- [Written task]: Copy all lines in which the word "from" can be found.

- [Collected data]:
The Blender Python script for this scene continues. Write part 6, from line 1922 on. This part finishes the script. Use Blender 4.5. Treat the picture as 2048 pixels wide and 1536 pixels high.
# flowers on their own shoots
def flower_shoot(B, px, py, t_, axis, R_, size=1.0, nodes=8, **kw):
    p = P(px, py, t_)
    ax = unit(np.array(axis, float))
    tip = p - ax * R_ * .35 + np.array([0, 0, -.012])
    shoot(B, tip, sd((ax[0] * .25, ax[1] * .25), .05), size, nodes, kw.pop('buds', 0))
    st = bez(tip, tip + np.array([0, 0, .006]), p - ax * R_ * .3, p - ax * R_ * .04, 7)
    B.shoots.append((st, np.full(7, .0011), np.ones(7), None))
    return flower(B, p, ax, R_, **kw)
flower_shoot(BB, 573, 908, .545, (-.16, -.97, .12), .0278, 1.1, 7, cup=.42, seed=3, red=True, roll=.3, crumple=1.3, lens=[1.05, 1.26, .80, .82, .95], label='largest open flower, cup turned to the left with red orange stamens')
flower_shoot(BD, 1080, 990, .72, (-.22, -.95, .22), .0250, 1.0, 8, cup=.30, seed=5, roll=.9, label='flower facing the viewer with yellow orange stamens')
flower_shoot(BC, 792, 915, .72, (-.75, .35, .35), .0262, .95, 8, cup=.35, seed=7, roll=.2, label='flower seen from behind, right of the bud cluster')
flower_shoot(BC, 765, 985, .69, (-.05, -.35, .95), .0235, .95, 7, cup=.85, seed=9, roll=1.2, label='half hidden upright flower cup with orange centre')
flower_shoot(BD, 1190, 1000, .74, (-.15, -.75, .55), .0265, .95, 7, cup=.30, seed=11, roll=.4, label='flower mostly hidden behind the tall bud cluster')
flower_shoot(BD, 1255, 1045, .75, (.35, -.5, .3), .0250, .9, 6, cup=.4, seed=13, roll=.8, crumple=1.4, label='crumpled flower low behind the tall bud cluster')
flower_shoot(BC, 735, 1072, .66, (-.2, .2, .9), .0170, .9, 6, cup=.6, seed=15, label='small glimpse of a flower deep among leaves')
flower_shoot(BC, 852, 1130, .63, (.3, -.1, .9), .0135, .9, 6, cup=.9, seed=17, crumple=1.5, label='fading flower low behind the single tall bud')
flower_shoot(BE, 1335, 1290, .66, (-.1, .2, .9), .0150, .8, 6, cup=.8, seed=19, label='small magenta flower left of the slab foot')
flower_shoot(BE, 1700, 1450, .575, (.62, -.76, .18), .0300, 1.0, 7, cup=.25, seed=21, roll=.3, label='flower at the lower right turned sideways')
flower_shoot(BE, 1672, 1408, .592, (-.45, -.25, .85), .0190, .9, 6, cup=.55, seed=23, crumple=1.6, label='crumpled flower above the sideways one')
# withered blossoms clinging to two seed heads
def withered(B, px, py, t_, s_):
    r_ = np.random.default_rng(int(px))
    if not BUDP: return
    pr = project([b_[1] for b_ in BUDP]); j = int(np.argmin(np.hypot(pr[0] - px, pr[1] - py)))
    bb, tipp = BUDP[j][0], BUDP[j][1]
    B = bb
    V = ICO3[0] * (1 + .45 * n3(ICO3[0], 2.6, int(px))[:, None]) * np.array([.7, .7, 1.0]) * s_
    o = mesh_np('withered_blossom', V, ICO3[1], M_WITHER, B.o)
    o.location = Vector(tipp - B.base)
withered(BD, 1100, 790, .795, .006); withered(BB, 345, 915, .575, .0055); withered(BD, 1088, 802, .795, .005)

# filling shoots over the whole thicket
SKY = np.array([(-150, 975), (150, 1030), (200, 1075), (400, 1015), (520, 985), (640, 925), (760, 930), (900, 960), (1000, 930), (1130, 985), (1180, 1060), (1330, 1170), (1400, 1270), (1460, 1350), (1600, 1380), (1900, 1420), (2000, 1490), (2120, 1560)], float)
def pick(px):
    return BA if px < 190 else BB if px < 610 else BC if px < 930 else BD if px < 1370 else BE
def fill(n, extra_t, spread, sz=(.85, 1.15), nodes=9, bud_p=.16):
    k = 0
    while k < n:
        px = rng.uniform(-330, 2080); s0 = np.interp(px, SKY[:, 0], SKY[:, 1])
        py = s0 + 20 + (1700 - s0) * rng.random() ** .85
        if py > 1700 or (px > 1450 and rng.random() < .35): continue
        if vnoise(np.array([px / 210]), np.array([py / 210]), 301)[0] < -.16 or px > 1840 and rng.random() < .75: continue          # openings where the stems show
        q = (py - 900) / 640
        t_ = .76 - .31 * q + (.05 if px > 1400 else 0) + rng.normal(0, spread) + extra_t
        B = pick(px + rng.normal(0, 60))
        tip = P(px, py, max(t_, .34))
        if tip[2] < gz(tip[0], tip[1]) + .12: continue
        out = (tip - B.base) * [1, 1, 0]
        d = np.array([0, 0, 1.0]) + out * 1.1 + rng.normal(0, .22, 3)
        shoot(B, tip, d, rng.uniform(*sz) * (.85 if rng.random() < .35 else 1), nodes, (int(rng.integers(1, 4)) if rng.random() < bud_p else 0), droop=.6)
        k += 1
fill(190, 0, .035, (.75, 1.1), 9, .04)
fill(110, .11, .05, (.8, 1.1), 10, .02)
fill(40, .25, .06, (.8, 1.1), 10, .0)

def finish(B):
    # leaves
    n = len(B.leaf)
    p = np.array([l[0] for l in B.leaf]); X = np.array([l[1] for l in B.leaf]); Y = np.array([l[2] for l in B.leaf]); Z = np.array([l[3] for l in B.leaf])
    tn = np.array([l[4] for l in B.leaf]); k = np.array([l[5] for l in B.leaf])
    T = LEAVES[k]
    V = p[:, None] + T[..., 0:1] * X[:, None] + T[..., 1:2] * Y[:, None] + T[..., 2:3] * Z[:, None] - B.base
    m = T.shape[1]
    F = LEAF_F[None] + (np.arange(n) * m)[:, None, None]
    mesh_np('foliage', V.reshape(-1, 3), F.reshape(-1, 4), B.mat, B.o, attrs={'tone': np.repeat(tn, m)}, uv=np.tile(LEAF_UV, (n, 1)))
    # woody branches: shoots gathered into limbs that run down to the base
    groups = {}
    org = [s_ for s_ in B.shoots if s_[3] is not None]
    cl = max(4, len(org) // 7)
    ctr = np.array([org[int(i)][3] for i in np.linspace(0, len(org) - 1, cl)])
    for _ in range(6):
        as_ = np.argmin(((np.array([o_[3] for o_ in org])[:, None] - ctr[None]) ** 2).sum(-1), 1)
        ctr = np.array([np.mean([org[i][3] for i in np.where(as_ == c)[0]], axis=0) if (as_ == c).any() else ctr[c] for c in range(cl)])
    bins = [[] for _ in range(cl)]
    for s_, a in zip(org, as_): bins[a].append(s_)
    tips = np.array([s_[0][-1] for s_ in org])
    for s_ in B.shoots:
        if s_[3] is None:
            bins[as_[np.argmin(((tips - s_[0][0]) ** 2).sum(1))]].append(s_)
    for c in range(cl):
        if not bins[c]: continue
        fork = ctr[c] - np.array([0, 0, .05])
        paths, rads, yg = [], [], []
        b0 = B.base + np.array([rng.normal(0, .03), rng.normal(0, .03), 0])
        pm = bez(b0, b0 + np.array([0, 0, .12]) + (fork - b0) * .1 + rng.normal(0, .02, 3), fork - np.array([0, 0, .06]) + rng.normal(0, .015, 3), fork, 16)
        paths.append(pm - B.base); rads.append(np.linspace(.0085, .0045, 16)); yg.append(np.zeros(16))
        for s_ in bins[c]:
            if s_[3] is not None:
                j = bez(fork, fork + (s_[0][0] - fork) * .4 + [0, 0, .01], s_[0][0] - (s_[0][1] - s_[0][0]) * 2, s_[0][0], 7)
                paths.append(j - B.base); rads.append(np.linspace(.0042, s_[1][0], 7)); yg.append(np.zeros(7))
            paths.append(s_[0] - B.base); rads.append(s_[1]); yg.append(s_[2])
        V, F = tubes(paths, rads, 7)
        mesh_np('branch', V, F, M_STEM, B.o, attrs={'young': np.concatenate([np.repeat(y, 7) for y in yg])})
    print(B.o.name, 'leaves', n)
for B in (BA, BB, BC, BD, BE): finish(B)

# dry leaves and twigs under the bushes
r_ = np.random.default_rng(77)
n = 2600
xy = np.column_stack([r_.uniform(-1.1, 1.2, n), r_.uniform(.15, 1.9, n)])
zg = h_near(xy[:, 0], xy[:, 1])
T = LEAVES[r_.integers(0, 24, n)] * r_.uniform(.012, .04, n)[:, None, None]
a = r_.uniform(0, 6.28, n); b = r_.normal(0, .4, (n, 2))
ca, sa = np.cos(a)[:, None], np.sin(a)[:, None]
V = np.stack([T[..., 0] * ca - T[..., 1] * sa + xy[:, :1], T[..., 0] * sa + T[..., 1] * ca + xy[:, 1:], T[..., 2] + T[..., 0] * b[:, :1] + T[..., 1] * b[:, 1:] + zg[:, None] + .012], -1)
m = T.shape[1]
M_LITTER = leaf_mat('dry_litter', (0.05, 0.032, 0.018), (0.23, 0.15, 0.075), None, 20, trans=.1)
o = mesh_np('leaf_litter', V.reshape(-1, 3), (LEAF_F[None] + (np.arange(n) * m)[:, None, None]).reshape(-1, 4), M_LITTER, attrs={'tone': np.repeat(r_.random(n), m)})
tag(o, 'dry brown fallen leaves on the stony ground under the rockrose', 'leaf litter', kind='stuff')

- [Output of the task]:
The Blender Python script for this scene continues. Write part 6, from line 1922 on. This part finishes the script. Use Blender 4.5. Treat the picture as 2048 pixels wide and 1536 pixels high.
flower_shoot(BC, 792, 915, .72, (-.75, .35, .35), .0262, .95, 8, cup=.35, seed=7, roll=.2, label='flower seen from behind, right of the bud cluster')